With a billion-dollar core-modernisation project coming to an end, Commonwealth Bank CEO Ian Narev has outlined how the bank will identify and move forward with new technology projects, saying that it will be some time before it takes on another initiative of the same magnitude as the transformation project.
Written by Luke Hopewell, Contributor

With a billion-dollar core-modernisation project coming to an end, Commonwealth Bank CEO Ian Narev has outlined how the bank will identify and move forward with new technology projects, saying that it will be some time before it takes on another initiative of the same magnitude as the transformation project.

Narev reiterated to analysts today that the group, under his leadership, remains committed to technology change and advancement, adding that in the last six months, one million more business accounts have been moved from the bank's legacy system onto its new, SAP-powered core. The bank now has over 10 million accounts running on the new core system.

"Core continues to track to the forecast that it should [in terms of spending]. There's a lot happening this year, but then it starts to tail off pretty significantly after that," Narev said. This would give the bank breathing room in terms of the capital it can spend on other things, but that doesn't mean that it would jump into another major project.

"I doubt that we are going to need to, or want to, take on a single project of the magnitude of the core-banking modernisation program again in the near future, but we are going to continue with technology investment," Narev said this afternoon, adding that the executive team will be approaching the added capital with caution as it plans future investments.

"Once the core spending tails off, it frees up some capacity, [but] what we're not saying as an executive team is, 'great, we've got $300 million, how can we spend it?'

"The way we look at the project portfolio is: we take a bottom-up view of what the best projects are, then we screen those projects against two [metrics]. Number one, we ask, 'is it a palatable level of overall investment spend', and number two ... 'do we have enough expert technical resource in the company to do all of the projects'," Narev said.

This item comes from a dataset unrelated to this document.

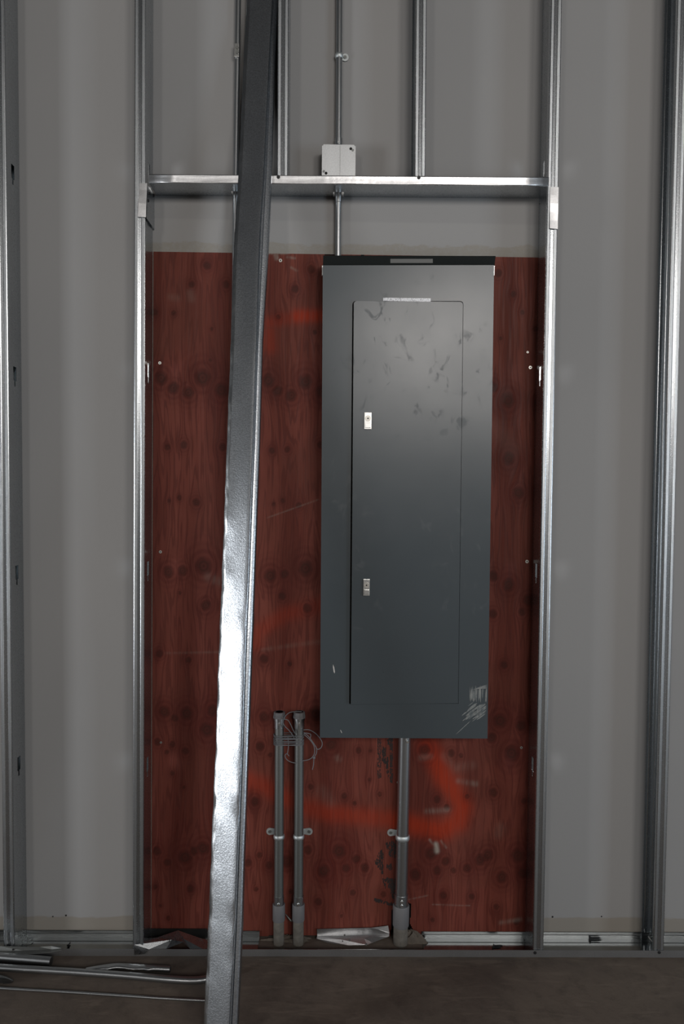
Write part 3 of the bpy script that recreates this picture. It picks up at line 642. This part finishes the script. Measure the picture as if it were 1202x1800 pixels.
loopy([(534, 1291, .055), (540, 1296), (546, 1302), (552, 1312), (552.5, 1324), (548, 1332), (540, 1336), (530, 1337.5), (520, 1341), (510, 1339), (503, 1334), (501, 1328), (504, 1325), (508, 1329)])
loopy([(534, 1289, .055), (541, 1293), (550, 1305), (556, 1315), (556, 1324), (552, 1332), (551, 1344), (549, 1353)])
loopy([(534, 1288, .055), (541, 1289), (546, 1291), (545.5, 1297)])
loopy([(506, 1296, .045), (507, 1310, .05), (506, 1320), (505, 1325)])
bm2 = bmesh.new(); p = at(552, 1332, .05); bmesh.ops.create_icosphere(bm2, subdivisions=2, radius=.0045, matrix=Matrix.Translation(p))
tw = thing('tie_string', 'grey string wound round both conduit stubs with loose loops at the right', 'string', at(508, 1302, .062))
link('winding', bm, WIRE, tw, smooth=True); link('string_knot', bm2, WIRE, tw, smooth=True)

# ---------------------------------------------------------------- mortar rubble
def lump(name, label, cx, cy, sx_, sy_, h, seed):
    r = np.random.default_rng(seed); bm = bmesh.new(); n = 26; rows = []
    for i in range(n+1):
        rr = i/n; row = []
        for k in range(33):
            a = 2*PI*(k % 32)/32; j = 1+.22*math.sin(a*3+seed)+.12*math.sin(a*7+seed*2)
            z = h*(1-rr**2)*(1+.5*math.sin(cx*90+a*5+rr*9+seed)*.6)+(.0025*math.sin(a*13+rr*31)+.002*math.cos(a*23-rr*17))*(1-rr)
            y = min(cy+sy_*rr*j*math.sin(a), PLY-.001); row.append((cx+sx_*rr*j*math.cos(a), y, max(.0008, z)))
        rows.append(row)
    quads(bm, rows); bmesh.ops.remove_doubles(bm, verts=bm.verts, dist=1e-5)
    return tag(link(name, bm, MORTAR, None, smooth=True, loc=(cx, cy, 0)), label, 'mortar')
p = atz(712, 1655, 0); lump('mortar_lump', 'crumbly mortar round the foot of the thick conduit', p.x+.018, .078, .050, .021, .028, 3)
p = atz(508, 1652, 0); lump('mortar_lump', 'low crumbly mortar patch between the feet of the two conduit stubs', p.x, .080, .075, .014, .012, 5)
st = thing('debris_twig', 'bent scrap of tie wire between the two stub couplings', 'wire scrap', at(508, 1617, .07))
bm = bmesh.new(); tube(bm, [at(501, 1606, .075), at(506, 1612, .07), at(511, 1618, .07), at(514, 1619, .072)], [.001, .003, .0035, .0025], 8); link('wire', bm, EMTD, st)

# ---------------------------------------------------------------- leaning channel
# nodes: picture y, left edge x, web right edge x, strip right edge x
LN = [(-60, 437.5, 489, 489.5), (0, 434.2, 485.8, 486.6), (110, 428.5, 476, 482), (200, 424.5, 471.5, 479.5), (310, 419.6, 465.5, 476), (400, 413.2, 463, 472.5), (470, 410, 459.5, 469), (600, 406.5, 453.5, 460.5), (700, 402, 450, 457.5),
      (780, 399.5, 447.3, 455), (900, 395, 442, 450), (1000, 391, 439, 446.2), (1100, 387, 433, 442.5), (1200, 383, 430, 438.5), (1300, 380, 427, 435), (1400, 375.5, 423, 431.5), (1500, 371.5, 419.5, 427.5), (1600, 367.8, 415, 424.5), (1700, 363.3, 409.5, 420), (1800, 358, 405.5, 415), (1860, 355.5, 403, 412)]
WB = .079; rowsF, rowsR, rowsL = [], [], []
for yy, xl, xg, xr in LN:
    zc = None; Yc = -.035
    for _ in range(6):
        z = at((xl+xg)/2, yy, Yc).z; Yc = -.035-(2.30-z)*(.176 if z < 2.3 else .14)
    A = at(xl-1.5, yy, Yc+.02); lo, hi = 0., 1.2         # twist that gives the web its seen width, eased below
    for _ in range(24):
        th = (lo+hi)/2; B = A+Vector((math.cos(th), -math.sin(th), 0))*WB; bx = 601+F_PX*((B-CAM).dot(rt))/((B-CAM).dot(fw))
        if bx > xg: lo = th
        else: hi = th
    th = .35*th+.65*math.radians(22+10*(yy-310)/1490 if yy > 310 else max(6, 22-14*(310-yy)/310))
    B = A+Vector((math.cos(th), -math.sin(th), 0))*WB     # right side turned towards the room
    u = (B-A).normalized(); v = Vector((-u.y, u.x, 0)).normalized()       # v points into the room's back wall
    if v.y < 0: v = -v
    R_ = at(max(xr, 601+F_PX*((B-CAM).dot(rt))/((B-CAM).dot(fw))+5), yy, B.y+.006); R_.z = B.z
    rowsF.append((A, B, u, v, R_, yy))
lc = thing('steel_channel', 'dented galvanized channel leaning against the header in front of the plywood, brightest low down', 'channel', Vector((rowsF[-1][0].x+.03, rowsF[-1][0].y+.03, 0.)))
# extend straight to the floor
def extend(rw):
    a, b = rw[-2], rw[-1]; k = (b[0].z-.001)/(a[0].z-b[0].z); e = lambda i: b[i]+(b[i]-a[i])*k
    return rw+[(e(0), Vector((e(1).x, e(1).y, .001)), b[2], b[3], Vector((e(4).x, e(4).y, .001)), 1900)]
rowsF = extend(rowsF)
for f_ in [rowsF]:
    dense = []
    for a, b in zip(f_[:-1], f_[1:]):
        for k in range(6):
            t_ = k/6; dense.append((a[0].lerp(b[0], t_), a[1].lerp(b[1], t_), a[2].lerp(b[2], t_).normalized(), a[3].lerp(b[3], t_).normalized(), a[4].lerp(b[4], t_), a[5]+(b[5]-a[5])*t_))
    dense.append(f_[-1])
dents = [1088, 1158, 1340, 1418, 1600, 1672]
bm = bmesh.new(); rows = []; lipW = .012
for A, B, u, v, R_, yy in dense:
    w = (B-A).length; dn = sum(.0035*math.exp(-((yy-q_)/7)**2) for q_ in dents); r = []
    cr = .0011*math.sin(yy*.13)+.0012*math.sin(yy*.31+2)
    for k, (s_, dv) in enumerate(((0, .006), (.02, .0012), (.05, 0), (.16, 0), (.6, 0), (.86, 0), (.94, .0), (.985, .0004), (1., .003))):
        p = A+u*(w*s_)+v*(dv+(dn*(.3 if k == 5 else 1) if k in (5, 6, 7) else 0)+(cr if k in (1, 2) else 0)); r.append(p)
    rows.append(r)
quads(bm, rows, lambda j: 1 if j < 3 else 0); link('channel_web', bm, [GALVL, GALVR], lc, smooth=True, solid=.0008)
bm = bmesh.new(); rows = []
for A, B, u, v, R_, yy in dense:
    e_ = R_-B; rows.append([B+v*.003, B+v*.010, B+v*.011+e_*.32, B+e_*.36+v*.002, B+e_*.42+v*.0008, R_-e_*.06, R_+v*.001, R_+v*.009])
quads(bm, rows); link('right_flange', bm, GALVL, lc, smooth=True, solid=.0008)
bm = bmesh.new(); quads(bm, [[A+v*.006, A+v*.016+u*.001, A+v*.030+u*.002] for A, B, u, v, R_, yy in dense]); link('left_flange', bm, GALVL, lc, smooth=True, solid=.0008)

# ---------------------------------------------------------------- scraps on the floor
def scrap(name, label, cat, loc, group=None): return thing(name, label, cat, loc, group)
G1 = 'conduit offcuts on the floor'
r = .0125; a, b = atz(-160, 1670, r), atz(90, 1689.5, r)
s = scrap('conduit_offcut', 'thick short conduit offcut with open end, nearest the floor track', 'conduit', ((a.x+b.x)/2, (a.y+b.y)/2, 0), G1)
bm = bmesh.new(); pipe(bm, a, b, r, 24, inner=.0105); link('pipe', bm, EMT, s, smooth=True)
bm = bmesh.new(); disc(bm, b-(b-a).normalized()*.02, .0105, .001, b-a); link('pipe_bore', bm, DARK, s)
r = .0100; P = [atz(x, y, r) for x, y in ((-200, 1687), (0, 1701), (120, 1708), (220, 1715), (300, 1722), (345, 1723.5), (375, 1718), (415, 1706))]
s = scrap('conduit_offcut', 'long thin conduit on the floor with its right end curving up to the leaning channel', 'conduit', P[3]*1-Vector((0, 0, r)), G1)
bm = bmesh.new(); tube(bm, spline(P, 6), r, 18); link('pipe', bm, EMT, s, smooth=True)
r = .0085; P = [atz(x, y, r) for x, y in ((150, 1706), (175, 1702), (195, 1699), (215, 1698.5), (250, 1700.5), (262, 1702), (299, 1704))]
s = scrap('conduit_offcut', 'conduit offcut with flattened middle lying behind the long conduit', 'conduit', P[3]-Vector((0, 0, r)), G1)
sp2 = spline(P, 5); fl_ = [.55+.25*abs(math.sin(i*.35)) if i < 26 else 1. for i in range(len(sp2))]
bm = bmesh.new(); tube(bm, sp2, r, 18, flat=fl_); link('pipe', bm, EMT, s, smooth=True)
bm = bmesh.new(); disc(bm, sp2[-1], .0075, .0006, sp2[-1]-sp2[-2]); link('pipe_bore', bm, DARK, s)
r = .0035; s = scrap('steel_rod', 'thin steel rod on the floor, nearest the camera', 'rod', atz(180, 1747, 0), None)
bm = bmesh.new(); tube(bm, spline([atz(x, y, r) for x, y in ((-180, 1724), (0, 1737), (120, 1744), (197, 1749), (280, 1754.5), (385, 1760))], 5), r, 12); link('rod', bm, EMT, s, smooth=True)
# crushed track end lying on the front leg
s = scrap('crushed_track_scrap', 'crushed dark track offcut lying against the floor track at the left', 'scrap metal', atz(40, 1678, 0))
bm = bmesh.new(); D = [(-120, 1658, 1672, 1678), (0, 1663, 1672, 1678), (40, 1664, 1671, 1677.5), (70, 1664.5, 1670, 1676), (90, 1663, 1669, 1674), (108, 1662.5, 1667, 1670)]
quads(bm, [[at(x, ya, -.006), at(x, yb, -.012+.003*math.sin(i*2)), at(x, yc, -.030)] for i, (x, ya, yb, yc) in enumerate(D)]); 
for v in bm.verts: v.co.z = max(v.co.z, .002)
link('crushed_channel', bm, EMTD, s, smooth=False, solid=.001)
bm = bmesh.new(); disc(bm, at(23, 1669, -.013), .0028, .001, n=10); link('punched_hole', bm, BLACK, s)
s = scrap('flattened_pipe_end', 'flattened spoon-shaped pipe end at the left edge, between conduit and rod', 'scrap metal', atz(5, 1728, 0))
bm = bmesh.new(); quads(bm, [[atz(-90, 1702, .012), atz(-90, 1712, .02), atz(-90, 1722, .006)], [atz(-8, 1712, .012), atz(-8, 1716, .022), atz(-8, 1727, .005)], [atz(10, 1717, .012), atz(12, 1720, .020), atz(4, 1728, .004)], [atz(22, 1722, .010), atz(24, 1724, .013), atz(22, 1727, .004)]])
link('pipe_end', bm, EMT, s, smooth=True, solid=.002)
bm = bmesh.new(); quads(bm, [[atz(5, 1727, .006), atz(22, 1725, .006)], [atz(5, 1730, .002), atz(20, 1728.5, .002)]]); link('open_mouth', bm, DARK, s, solid=.0004)
# loose screws
def loose(label, x0, y0, x1, y1, z=.0035, grp='loose screws in the track'):
    a, b = atz(x0, y0, z), atz(x1, y1, z); a.y = min(a.y, .085); b.y = min(b.y, .085); s = thing('drywall_screw', label, 'screw', Vector((a.x, a.y, .0017)), grp); bm = bmesh.new(); d = (b-a).normalized()
    L_ = (b-a).length; n = 14; tube(bm, [a+d*L_*i/n for i in range(n+1)], [(.0014 if i % 2 else .0021)*(1 if i < 11 else (n+.4-i)/3.4) for i in range(n+1)], 8); link('shank', bm, BLACK, s)
    bm = bmesh.new(); tube(bm, [a-d*.0015, a, a+d*.003], [.0042, .0042, .0015], 12); link('head', bm, BLACK, s)
loose('upper of two crossed black screws in the track left of the rightmost stud', 1035, 1643.5, 1054, 1645, .010)
loose('lower of two crossed black screws in the track left of the rightmost stud', 1037, 1650, 1057, 1649)
loose('black screw in the floor track by the right plywood stud, the upper of two', 868, 1662, 884, 1661.5)
loose('black screw in the floor track by the right plywood stud, the lower of two', 866, 1665.5, 881, 1664.5)
for x, y, lab in ((37, 1654, 'black screw head-down in the left floor track beside the wire scrap'), (120, 1660, 'small black screw sticking up in the left floor track')): loose(lab, x, y+2, x+4, y-4, .006)
s = thing('tie_wire', 'short bent wire with a loop in the left floor track', 'wire scrap', atz(45, 1655, .002))
bm = bmesh.new(); tube(bm, spline([atz(35, 1657, .004), atz(42, 1653, .01), at(47, 1643, .07), atz(48, 1655, .008), atz(55, 1653, .008), atz(58, 1650, .008), atz(52, 1650, .012), atz(48, 1654, .008)], 6), .0011, 8); link('wire', bm, EMTD, s)
for x, y, r_, lab in ((116, 1609, .0028, 'dark nail head low on the wall between the two left studs'), (971, 1611.5, .0028, 'dark nail head low on the wall right of the plywood'), (1057, 1611, .002, 'tiny nail head low on the wall between the two right studs'), (93, 1611, .002, 'tiny nail head low on the wall near the left stud foot')):
    s = thing('nail', lab, 'nail', at(x, y, WALL), 'nail heads in the wall'); bm = bmesh.new(); disc(bm, at(x, y, WALL), r_, .001, n=10); link('nail_head', bm, BLACK, s)
s = thing('mesh_tape_strip', 'short white scrap stuck in the corner of the rightmost stud foot', 'scrap', at(1142, 1650, .06))
bm = bmesh.new(); tube(bm, [at(1139, 1646, .06), at(1146, 1655, .05)], .0012, 6); link('strip', bm, WHITE, s)
# black marker lines on the right jamb
for P_, lab in (([(947, 358.2), (962, 358)], 'short black pencil-like wire end across the right jamb under the header'), ([(952, 418), (955, 408), (959.5, 395)], 'black curved wire end on the right jamb above the plywood')):
    s = thing('wire_end', lab, 'wire scrap', at(P_[0][0], P_[0][1], .08)); bm = bmesh.new()
    tube(bm, spline([at(a, b, .080-.010*i) for i, (a, b) in enumerate(P_)], 4), .0011, 6); link('wire', bm, BLACK, s)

As the core-migration project comes to a close, however, the bank's technology steering committee — of which Narev is a member — must decide what to do with those who have spent years working on the project. Narev said that he will stay true to today's commitment of no outsourcing and no wide-reaching redundancy programs.

"In terms of the people ... some of them are consultants that we brought in from different places to help, in fact quite a number of them, and others of them, we have individual plans that ensure that the valuable experience that they've gained can be brought to bear in other parts of the group," he told ZDNet Australia.

An example of two new projects using the core-banking migration as their base is the bank's peer-to-peer payments product, Kaching, and its online-only Goal Saver account. The Goal Saver account, in particular, Narev said, has seen hundreds of millions of dollars of deposits in the last 12 months.

Narev promised more details regarding the bank's core modernisation in April.